情報セキュリティ確保のための作業
一般的に、情報セキュリティ対策は次のような流れでおこないます。
- 情報セキュリティ基本方針の策定
- リスク分析の実施とリスク対策の検討
- 情報セキュリティ対策基準の策定
- 情報セキュリティ対策の実施
- 監査・見直し
情報セキュリティ基本方針を策定することがセキュリティ対策の第一歩ということになります。
情報セキュリティポリシーとは
「情報セキュリティ基本方針」「基準・ガイドライン」「実施手順・マニュアル」からなる文書群です。
情報セキュリティ基本方針
この文書はいわば個人情報保護に対する代表者の決意表明です。したがって、法律で公開を義務づけられてはいないものの、対外的に公表すべき文書とされています。

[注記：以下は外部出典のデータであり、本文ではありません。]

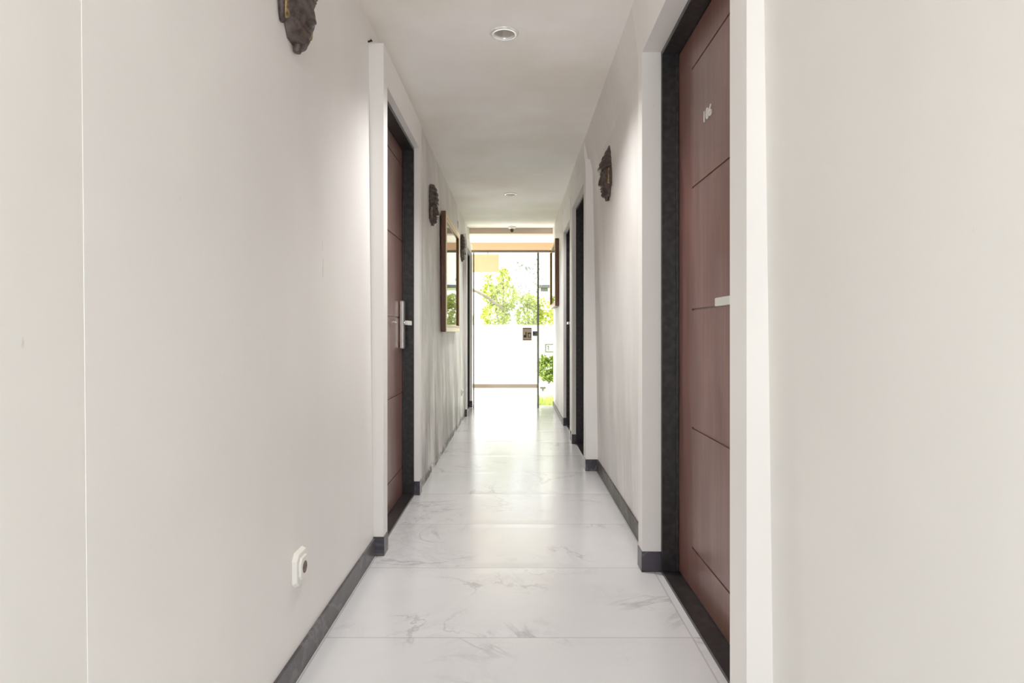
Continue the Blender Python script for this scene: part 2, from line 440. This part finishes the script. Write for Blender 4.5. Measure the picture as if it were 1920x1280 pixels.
# lintel, terrace
bm = bmesh.new(); add_box(bm, -XO, XO, 8.30, 8.46, 2.325, 2.9)
struct('trim_6', bm, M['beam'], 'beige downstand beam closing the corridor ceiling end', 'beam')
bm = bmesh.new(); add_box(bm, -1.7, 2.6, 8.46, 11.2, 2.60, 2.75)
struct('ceiling', bm, M['gypsum'], 'bright white porch ceiling beyond the corridor end', 'ceiling')
bm = bmesh.new(); add_box(bm, -1.7, 2.6, 11.04, 11.2, 2.44, 2.60)
struct('trim_7', bm, M['tan'], 'long tan beam along the outer edge of the porch ceiling', 'beam')
bm = bmesh.new()
vv = [bm.verts.new(p) for p in ((-4.5, YE, 0), (0.29, YE, 0), (0.385, 11.0, 0), (-4.5, 11.0, 0))]
vb = [bm.verts.new((v.co.x, v.co.y, -0.12)) for v in vv]
bm.faces.new(vv); bm.faces.new(vb[::-1])
for i in range(4): bm.faces.new((vv[i], vb[i], vb[(i + 1) % 4], vv[(i + 1) % 4]))
struct('floor', bm, M['terrace'], 'white tiled porch floor outside the glass door', 'floor')
bm = bmesh.new(); add_box(bm, 0.25, 2.6, YE, 8.42, -0.12, -0.005)
struct('trim_8', bm, M['white'], 'white step edge in front of the grass', 'kerb')
bm = bmesh.new(); add_box(bm, -6, 6, 11.0, 11.15, -0.1, 1.125)
tag(obj('boundary_wall', bm, M['white'], None, 0.004), 'low white garden boundary wall outside the glass door', 'wall', kind='structure')
bm = bmesh.new(); add_box(bm, -6, 0.385, 10.985, 11.0, 0, 0.067)
tag(obj('baseboard_far', bm, mat('brown_skirting', lin(104, 90, 74), 0.6)), 'brown skirting strip at the foot of the garden wall', 'baseboard', kind='structure')
bm = bmesh.new(); add_box(bm, -40, 40, 8.42, 60, -0.2, -0.1)
tag(obj('garden_ground', bm, M['grass']), 'green ground of the garden beyond the corridor', 'ground', kind='structure')
# tan panel hanging from the far beam
bm = bmesh.new(); add_box(bm, -1.5, -0.30, 11.0, 11.06, 2.07, 2.385)
tp = tag(obj('hanging_panel', bm, mat('pale_tan_panel', lin(200, 166, 128), 0.6), None, 0.004), 'pale tan panel hanging under the porch beam at left', 'panel')
for x in (-1.2, -0.5):
    bm = bmesh.new(); add_tube(bm, [(x, 11.045, 2.38), (x, 11.045, 2.445)], 0.008, 8); obj('hanger', bm, M['grey'], tp)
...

具体的には「当社は情報セキュリティの重要性を認識します。」「当社は適切な情報セキュリティ管理体制を構築します。」など、情報セキュリティに対しどのような姿勢で臨むのかを組織の内外に宣言する形で記述されます。
ただ、いくら決意表明といっても最低限、個人情報保護法などの法令や個人情報保護委員会のガイドラインに準拠したものである必要があります。これらをおさえた上で組織文化などを反映した自社独自のものを作成するべきです。
経済産業省が出したガイドラインには個人情報保護方針に盛り込むべき事項が明示されていました。中でも「保有個人データに関する項目(法令によって「本人の知りうる状態」におくことが義務づけられていること)」が重要で、46回試験、47回試験で出題されているので確認しておきましょう。
本人の知りうる状態におくことを義務づけられている項目
- 自己の氏名または名称
- 利用目的
- 開示等の要求に応じる手続と手数料(定めた場合)
- 取扱いに関する苦情の申し出先
*経済産業省のガイドラインの記述は頻出事項です。個人情報の取扱いに関する勧告・命令権限が個人情報保護委員会に集約されたため、同ガイドラインは平成29年5月30日をもって廃止されました。しかし、同ガイドラインの内容が陳腐化したわけではありません。筆者は依然として重要な文書と考えています。
基準・ガイドライン
「規程」とか「規則」とか組織により呼び方はさまざまでしょうが、要は基本方針で宣言した内容を実現するための文書化されたルールです。個人情報保護方針をブレイクダウン(具体化)する形で規程します。
基本方針と異なりこちらは機密文書です。これを公表してしまったら手順の不備・盲点をつこうとする悪い人に手がかりを与えることになりますから。
作成上の注意は個人情報保護対策をすべて網羅しているということです。ここでヌケ・モレがあると事故のもとになります。
また、非現実的なルールは無意味ですし、形骸化のもとにもなるので実情に即したものを策定すべきです。そのためには事前に現場へヒアリングするなどして実態を把握することが重要となります。
実施手順・マニュアル
上記の基準・ガイドラインをさらに具体化したものです。
規程はある程度抽象的に記述せざるをえない面がありとっつきにくいものでもあります。
「読んだけどよくわかりませんでした」「なんだかめんどくさそうなので実は読んでいません」では意味がありませんので、何をどのようにすれば正しい手順となるのかをわかりやすく説明する文書があるといいですよね。実施手順・マニュアルはそのような目的で作成されるものです。
そのような目的からすると、ケース事例を多く入れるのが望ましいとされています。
個人情報保護方針との関係
情報セキュリティ基本方針は、すべての情報資産の安全管理のために策定されるものです。「すべての情報資産」ですから個人情報も当然含まれてはいます。
しかし、個人情報の取扱いについては個人情報保護法で要求されている事項(たとえば取得の際に利用目的を通知あるいは公表しなさい、とか)がありますので、ひとつの文書にまとめようとすると非常に読みにくく、分かりにくいものになります。
そこで、情報セキュリティ基本方針と個人情報保護方針は、目的は共通しているものの個別に作成するのが一般的です。